--- BEGIN Recorded data ---

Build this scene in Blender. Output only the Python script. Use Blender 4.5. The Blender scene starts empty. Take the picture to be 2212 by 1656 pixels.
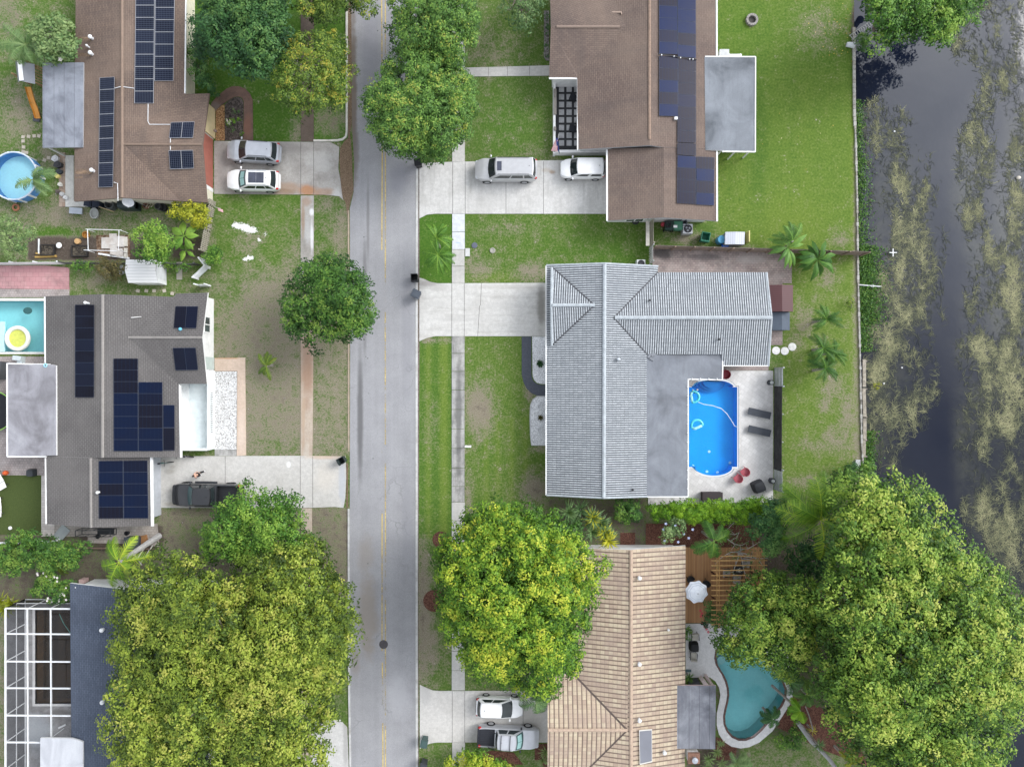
# Suburban street seen straight down from a drone, built object by object.
import bpy, math, random
import numpy as np
from mathutils import Vector, Matrix
from mathutils.geometry import tessellate_polygon
random.seed(7)
S = 0.042          # metres of ground per plan unit
H = 62.0           # height of the drone
CX, CY = 1106.0, 828.0
R = math.radians
sc = bpy.context.scene
COL = sc.collection
BASE = {}

def W(x, y, z=0.0):
 """plan survey position (x right, y down) of a point at height z"""
 k = S * (1 - z / H)
 return Vector(((x - CX) * k, (CY - y) * k, z))

# ------------------------------------------------------------------ mesh builder
class MB:
 def __init__(s):
  s.v = []; s.f = []; s.m = []; s.uv = {}
 def add(s, verts, faces, mi=0, uvs=None):
  o = len(s.v)
  s.v.extend([tuple(p) for p in verts])
  for i, f in enumerate(faces):
   if uvs: s.uv[len(s.f)] = uvs[i]
   s.f.append([o + k for k in f]); s.m.append(mi)
  return o
 def poly(s, pts, mi=0, uv=None):
  s.add(pts, [list(range(len(pts)))], mi, [uv] if uv else None)
 def box(s, c, size, rz=0.0, mi=0, M=None):
  hx, hy, hz = size[0] / 2, size[1] / 2, size[2] / 2
  M = M or Matrix.Rotation(rz, 3, 'Z')
  c = Vector(c)
  vs = [c + M @ Vector((x * hx, y * hy, z * hz)) for z in (-1, 1) for x, y in ((-1, -1), (1, -1), (1, 1), (-1, 1))]
  s.add(vs, [(3, 2, 1, 0), (4, 5, 6, 7), (0, 1, 5, 4), (1, 2, 6, 5), (2, 3, 7, 6), (3, 0, 4, 7)], mi)
 def prism(s, pts, z0, z1, mi=0, mtop=None):
  pts = [(p[0], p[1]) for p in pts]
  a = sum(pts[i - 1][0] * pts[i][1] - pts[i][0] * pts[i - 1][1] for i in range(len(pts)))
  if a < 0: pts = pts[::-1]
  n = len(pts)
  o = s.add([(x, y, z0) for x, y in pts] + [(x, y, z1) for x, y in pts],
      [(i, (i + 1) % n, n + (i + 1) % n, n + i) for i in range(n)] + [list(range(n))[::-1]], mi)
  s.f.append([o + n + i for i in range(n)]); s.m.append(mi if mtop is None else mtop)
 def bar(s, a, b, w, h=None, mi=0):
  a, b = Vector(a), Vector(b); d = b - a
  if d.length < 1e-6: return
  q = d.to_track_quat('X', 'Z').to_matrix()
  s.box((a + b) / 2, (d.length, w, h or w), mi=mi, M=q)
 def tube(s, path, rad, n=8, mi=0, cap=True):
  path = [Vector(p) for p in path]
  if not hasattr(rad, '__len__'): rad = [rad] * len(path)
  vs = []; up = Vector((0.123, 0.31, 0.94)).normalized()
  for i, p in enumerate(path):
   d = (path[min(i + 1, len(path) - 1)] - path[max(i - 1, 0)])
   d = d.normalized() if d.length > 0 else Vector((0, 0, 1))
   if abs(d.dot(up)) > .95: u = d.cross(Vector((1, 0, 0.2))).normalized()
   else: u = d.cross(up).normalized()
   w = d.cross(u)
   for k in range(n):
    t = 2 * math.pi * k / n
    vs.append(p + (u * math.cos(t) + w * math.sin(t)) * rad[i])
  fs = [(i * n + k, i * n + (k + 1) % n, (i + 1) * n + (k + 1) % n, (i + 1) * n + k) for i in range(len(path) - 1) for k in range(n)]
  if cap: fs += [list(range(n))[::-1], [(len(path) - 1) * n + k for k in range(n)]]
  s.add(vs, fs, mi)
 def lathe(s, c, prof, n=20, mi=0, sx=1, sy=1, M=None, cap=True):
  c = Vector(c); vs = []
  for r, z in prof:
   for k in range(n):
    t = 2 * math.pi * k / n
    p = Vector((r * sx * math.cos(t), r * sy * math.sin(t), z))
    vs.append(c + (M @ p if M else p))
  m = len(prof)
  fs = [(i * n + k, i * n + (k + 1) % n, (i + 1) * n + (k + 1) % n, (i + 1) * n + k) for i in range(m - 1) for k in range(n)]
  if cap: fs += [list(range(n))[::-1], [(m - 1) * n + k for k in range(n)]]
  s.add(vs, fs, mi)
 def ball(s, c, r, n=12, m=8, mi=0):
  if not hasattr(r, '__len__'): r = (r, r, r)
  prof = [(math.sin(math.pi * i / m), -math.cos(math.pi * i / m)) for i in range(m + 1)]
  c = Vector(c); vs = []; fs = []
  for a, z in prof:
   for k in range(n):
    t = 2 * math.pi * k / n
    vs.append(c + Vector((a * r[0] * math.cos(t), a * r[1] * math.sin(t), z * r[2])))
  fs = [(i * n + k, i * n + (k + 1) % n, (i + 1) * n + (k + 1) % n, (i + 1) * n + k) for i in range(m) for k in range(n)]
  s.add(vs, fs, mi)
 def disc(s, c, r, n=20, mi=0):
  s.poly([(c[0] + r * math.cos(2 * math.pi * k / n), c[1] + r * math.sin(2 * math.pi * k / n), c[2]) for k in range(n)], mi)
 def torus(s, c, r, t, n=28, m=8, mi=0, M=None, sz=1.0):
  c = Vector(c); vs = []
  for i in range(n):
   a = 2 * math.pi * i / n
   for k in range(m):
    b = 2 * math.pi * k / m
    p = Vector(((r + t * math.cos(b)) * math.cos(a), (r + t * math.cos(b)) * math.sin(a), t * sz * math.sin(b)))
    vs.append(c + (M @ p if M else p))
  s.add(vs, [(i * m + k, ((i + 1) % n) * m + k, ((i + 1) % n) * m + (k + 1) % m, i * m + (k + 1) % m) for i in range(n) for k in range(m)], mi)
 def build(s, name, mats, parent=None, loc=None, smooth=False):
  if not isinstance(mats, (list, tuple)): mats = [mats]
  if parent is not None: base = BASE[parent.name]
  elif loc is not None: base = Vector(loc)
  else:
   xs = np.array(s.v); base = Vector(((xs[:, 0].min() + xs[:, 0].max()) / 2, (xs[:, 1].min() + xs[:, 1].max()) / 2, xs[:, 2].min()))
  me = bpy.data.meshes.new(name)
  arr = [(p[0] - base[0], p[1] - base[1], p[2] - base[2]) for p in s.v]
  me.from_pydata(arr, [], s.f)
  for m in mats: me.materials.append(m)
  me.polygons.foreach_set('material_index', s.m)
  if s.uv:
   ul = me.uv_layers.new(name='UVMap')
   for i, u in s.uv.items():
    p = me.polygons[i]
    for k, li in enumerate(p.loop_indices): ul.data[li].uv = u[k]
  if smooth: me.polygons.foreach_set('use_smooth', [True] * len(s.f))
  me.update()
  o = bpy.data.objects.new(name, me); COL.objects.link(o)
  if parent is not None:
   o.parent = parent; BASE[o.name] = base
  else:
   o.location = base; BASE[o.name] = base
  return o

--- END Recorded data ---

■ **What this task involves**: Write out every line above exactly as it is, leaving out the pictures.

■ **Task result**:
Build this scene in Blender. Output only the Python script. Use Blender 4.5. The Blender scene starts empty. Take the picture to be 2212 by 1656 pixels.
# Suburban street seen straight down from a drone, built object by object.
import bpy, math, random
import numpy as np
from mathutils import Vector, Matrix
from mathutils.geometry import tessellate_polygon
random.seed(7)
S = 0.042          # metres of ground per plan unit
H = 62.0           # height of the drone
CX, CY = 1106.0, 828.0
R = math.radians
sc = bpy.context.scene
COL = sc.collection
BASE = {}

def W(x, y, z=0.0):
 """plan survey position (x right, y down) of a point at height z"""
 k = S * (1 - z / H)
 return Vector(((x - CX) * k, (CY - y) * k, z))

# ------------------------------------------------------------------ mesh builder
class MB:
 def __init__(s):
  s.v = []; s.f = []; s.m = []; s.uv = {}
 def add(s, verts, faces, mi=0, uvs=None):
  o = len(s.v)
  s.v.extend([tuple(p) for p in verts])
  for i, f in enumerate(faces):
   if uvs: s.uv[len(s.f)] = uvs[i]
   s.f.append([o + k for k in f]); s.m.append(mi)
  return o
 def poly(s, pts, mi=0, uv=None):
  s.add(pts, [list(range(len(pts)))], mi, [uv] if uv else None)
 def box(s, c, size, rz=0.0, mi=0, M=None):
  hx, hy, hz = size[0] / 2, size[1] / 2, size[2] / 2
  M = M or Matrix.Rotation(rz, 3, 'Z')
  c = Vector(c)
  vs = [c + M @ Vector((x * hx, y * hy, z * hz)) for z in (-1, 1) for x, y in ((-1, -1), (1, -1), (1, 1), (-1, 1))]
  s.add(vs, [(3, 2, 1, 0), (4, 5, 6, 7), (0, 1, 5, 4), (1, 2, 6, 5), (2, 3, 7, 6), (3, 0, 4, 7)], mi)
 def prism(s, pts, z0, z1, mi=0, mtop=None):
  pts = [(p[0], p[1]) for p in pts]
  a = sum(pts[i - 1][0] * pts[i][1] - pts[i][0] * pts[i - 1][1] for i in range(len(pts)))
  if a < 0: pts = pts[::-1]
  n = len(pts)
  o = s.add([(x, y, z0) for x, y in pts] + [(x, y, z1) for x, y in pts],
      [(i, (i + 1) % n, n + (i + 1) % n, n + i) for i in range(n)] + [list(range(n))[::-1]], mi)
  s.f.append([o + n + i for i in range(n)]); s.m.append(mi if mtop is None else mtop)
 def bar(s, a, b, w, h=None, mi=0):
  a, b = Vector(a), Vector(b); d = b - a
  if d.length < 1e-6: return
  q = d.to_track_quat('X', 'Z').to_matrix()
  s.box((a + b) / 2, (d.length, w, h or w), mi=mi, M=q)
 def tube(s, path, rad, n=8, mi=0, cap=True):
  path = [Vector(p) for p in path]
  if not hasattr(rad, '__len__'): rad = [rad] * len(path)
  vs = []; up = Vector((0.123, 0.31, 0.94)).normalized()
  for i, p in enumerate(path):
   d = (path[min(i + 1, len(path) - 1)] - path[max(i - 1, 0)])
   d = d.normalized() if d.length > 0 else Vector((0, 0, 1))
   if abs(d.dot(up)) > .95: u = d.cross(Vector((1, 0, 0.2))).normalized()
   else: u = d.cross(up).normalized()
   w = d.cross(u)
   for k in range(n):
    t = 2 * math.pi * k / n
    vs.append(p + (u * math.cos(t) + w * math.sin(t)) * rad[i])
  fs = [(i * n + k, i * n + (k + 1) % n, (i + 1) * n + (k + 1) % n, (i + 1) * n + k) for i in range(len(path) - 1) for k in range(n)]
  if cap: fs += [list(range(n))[::-1], [(len(path) - 1) * n + k for k in range(n)]]
  s.add(vs, fs, mi)
 def lathe(s, c, prof, n=20, mi=0, sx=1, sy=1, M=None, cap=True):
  c = Vector(c); vs = []
  for r, z in prof:
   for k in range(n):
    t = 2 * math.pi * k / n
    p = Vector((r * sx * math.cos(t), r * sy * math.sin(t), z))
    vs.append(c + (M @ p if M else p))
  m = len(prof)
  fs = [(i * n + k, i * n + (k + 1) % n, (i + 1) * n + (k + 1) % n, (i + 1) * n + k) for i in range(m - 1) for k in range(n)]
  if cap: fs += [list(range(n))[::-1], [(m - 1) * n + k for k in range(n)]]
  s.add(vs, fs, mi)
 def ball(s, c, r, n=12, m=8, mi=0):
  if not hasattr(r, '__len__'): r = (r, r, r)
  prof = [(math.sin(math.pi * i / m), -math.cos(math.pi * i / m)) for i in range(m + 1)]
  c = Vector(c); vs = []; fs = []
  for a, z in prof:
   for k in range(n):
    t = 2 * math.pi * k / n
    vs.append(c + Vector((a * r[0] * math.cos(t), a * r[1] * math.sin(t), z * r[2])))
  fs = [(i * n + k, i * n + (k + 1) % n, (i + 1) * n + (k + 1) % n, (i + 1) * n + k) for i in range(m) for k in range(n)]
  s.add(vs, fs, mi)
 def disc(s, c, r, n=20, mi=0):
  s.poly([(c[0] + r * math.cos(2 * math.pi * k / n), c[1] + r * math.sin(2 * math.pi * k / n), c[2]) for k in range(n)], mi)
 def torus(s, c, r, t, n=28, m=8, mi=0, M=None, sz=1.0):
  c = Vector(c); vs = []
  for i in range(n):
   a = 2 * math.pi * i / n
   for k in range(m):
    b = 2 * math.pi * k / m
    p = Vector(((r + t * math.cos(b)) * math.cos(a), (r + t * math.cos(b)) * math.sin(a), t * sz * math.sin(b)))
    vs.append(c + (M @ p if M else p))
  s.add(vs, [(i * m + k, ((i + 1) % n) * m + k, ((i + 1) % n) * m + (k + 1) % m, i * m + (k + 1) % m) for i in range(n) for k in range(m)], mi)
 def build(s, name, mats, parent=None, loc=None, smooth=False):
  if not isinstance(mats, (list, tuple)): mats = [mats]
  if parent is not None: base = BASE[parent.name]
  elif loc is not None: base = Vector(loc)
  else:
   xs = np.array(s.v); base = Vector(((xs[:, 0].min() + xs[:, 0].max()) / 2, (xs[:, 1].min() + xs[:, 1].max()) / 2, xs[:, 2].min()))
  me = bpy.data.meshes.new(name)
  arr = [(p[0] - base[0], p[1] - base[1], p[2] - base[2]) for p in s.v]
  me.from_pydata(arr, [], s.f)
  for m in mats: me.materials.append(m)
  me.polygons.foreach_set('material_index', s.m)
  if s.uv:
   ul = me.uv_layers.new(name='UVMap')
   for i, u in s.uv.items():
    p = me.polygons[i]
    for k, li in enumerate(p.loop_indices): ul.data[li].uv = u[k]
  if smooth: me.polygons.foreach_set('use_smooth', [True] * len(s.f))
  me.update()
  o = bpy.data.objects.new(name, me); COL.objects.link(o)
  if parent is not None:
   o.parent = parent; BASE[o.name] = base
  else:
   o.location = base; BASE[o.name] = base
  return o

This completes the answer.